--- START OF Exercise material ---

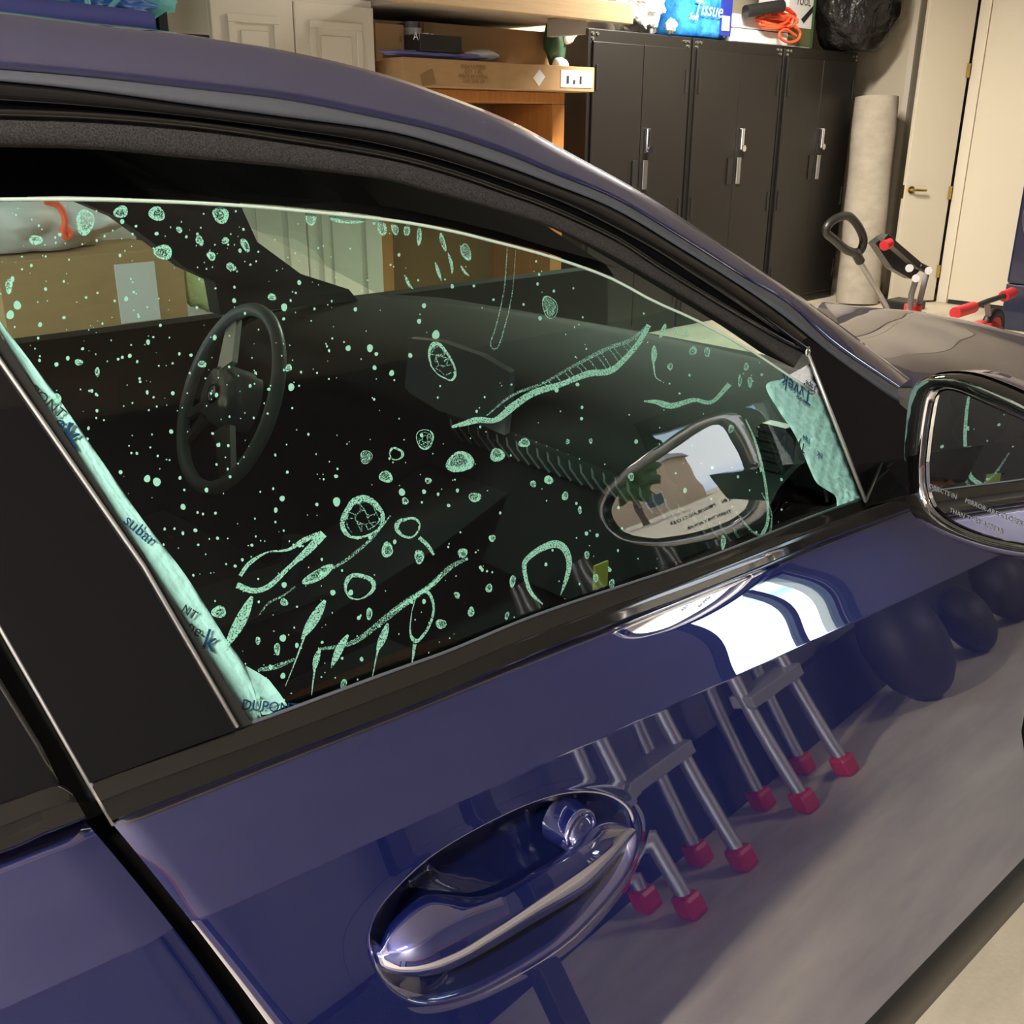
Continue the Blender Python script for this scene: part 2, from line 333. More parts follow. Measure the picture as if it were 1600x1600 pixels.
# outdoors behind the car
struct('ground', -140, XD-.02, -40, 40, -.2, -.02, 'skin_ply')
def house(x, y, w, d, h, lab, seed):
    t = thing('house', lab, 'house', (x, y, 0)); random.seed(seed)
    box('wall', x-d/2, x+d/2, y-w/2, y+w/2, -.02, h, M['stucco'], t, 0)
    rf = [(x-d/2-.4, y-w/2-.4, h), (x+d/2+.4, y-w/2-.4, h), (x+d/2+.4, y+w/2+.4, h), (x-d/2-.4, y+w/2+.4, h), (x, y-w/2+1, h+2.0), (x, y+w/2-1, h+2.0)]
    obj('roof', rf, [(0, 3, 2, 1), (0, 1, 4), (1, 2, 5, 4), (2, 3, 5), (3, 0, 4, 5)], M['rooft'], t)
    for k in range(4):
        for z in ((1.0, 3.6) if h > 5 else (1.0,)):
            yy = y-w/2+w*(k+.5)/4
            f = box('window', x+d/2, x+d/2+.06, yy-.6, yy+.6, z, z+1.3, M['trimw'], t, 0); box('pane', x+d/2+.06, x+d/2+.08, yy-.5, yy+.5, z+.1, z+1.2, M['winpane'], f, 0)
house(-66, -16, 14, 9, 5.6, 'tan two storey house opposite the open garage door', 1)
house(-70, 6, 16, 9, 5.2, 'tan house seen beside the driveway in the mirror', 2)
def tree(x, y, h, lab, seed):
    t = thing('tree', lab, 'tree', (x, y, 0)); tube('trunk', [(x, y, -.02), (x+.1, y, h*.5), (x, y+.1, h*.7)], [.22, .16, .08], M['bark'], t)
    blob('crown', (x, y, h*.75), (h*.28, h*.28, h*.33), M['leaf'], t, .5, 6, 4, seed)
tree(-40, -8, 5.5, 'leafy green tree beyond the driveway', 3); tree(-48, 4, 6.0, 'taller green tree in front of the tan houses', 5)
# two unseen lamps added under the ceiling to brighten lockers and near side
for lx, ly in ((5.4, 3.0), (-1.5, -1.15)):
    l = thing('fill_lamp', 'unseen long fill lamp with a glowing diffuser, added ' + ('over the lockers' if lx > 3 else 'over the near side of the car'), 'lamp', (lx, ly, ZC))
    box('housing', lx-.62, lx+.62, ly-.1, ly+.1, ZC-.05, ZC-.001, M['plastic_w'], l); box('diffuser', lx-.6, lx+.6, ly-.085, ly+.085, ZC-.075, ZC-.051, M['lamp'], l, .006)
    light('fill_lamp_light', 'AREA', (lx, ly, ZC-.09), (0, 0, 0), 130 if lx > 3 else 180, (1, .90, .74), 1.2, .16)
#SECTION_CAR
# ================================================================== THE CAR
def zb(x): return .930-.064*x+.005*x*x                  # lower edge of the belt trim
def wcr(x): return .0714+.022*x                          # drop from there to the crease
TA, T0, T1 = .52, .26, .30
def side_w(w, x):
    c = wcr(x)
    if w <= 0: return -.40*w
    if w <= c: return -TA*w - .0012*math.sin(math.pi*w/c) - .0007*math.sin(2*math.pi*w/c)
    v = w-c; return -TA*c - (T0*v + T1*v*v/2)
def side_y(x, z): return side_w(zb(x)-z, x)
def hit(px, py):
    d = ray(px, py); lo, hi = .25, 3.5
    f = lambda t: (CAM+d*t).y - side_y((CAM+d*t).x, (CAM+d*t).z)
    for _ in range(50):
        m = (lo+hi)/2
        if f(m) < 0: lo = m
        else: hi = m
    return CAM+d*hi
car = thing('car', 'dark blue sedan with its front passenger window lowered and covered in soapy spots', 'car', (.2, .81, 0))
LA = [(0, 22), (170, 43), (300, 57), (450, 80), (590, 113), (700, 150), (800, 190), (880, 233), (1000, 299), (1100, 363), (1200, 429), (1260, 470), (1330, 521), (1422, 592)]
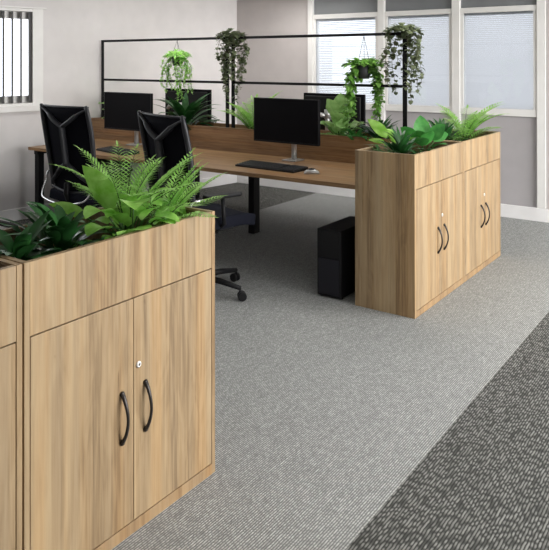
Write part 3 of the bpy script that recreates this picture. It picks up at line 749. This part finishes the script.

--- END OF Exercise material ---

- [Written request] Look through the entries and find each line that has the string "script". Copy those lines.

- [Reply]
Continue the Blender Python script for this scene: part 2, from line 333. More parts follow. Measure the picture as if it were 1600x1600 pixels.
Write part 3 of the bpy script that recreates this picture. It picks up at line 749. This part finishes the script.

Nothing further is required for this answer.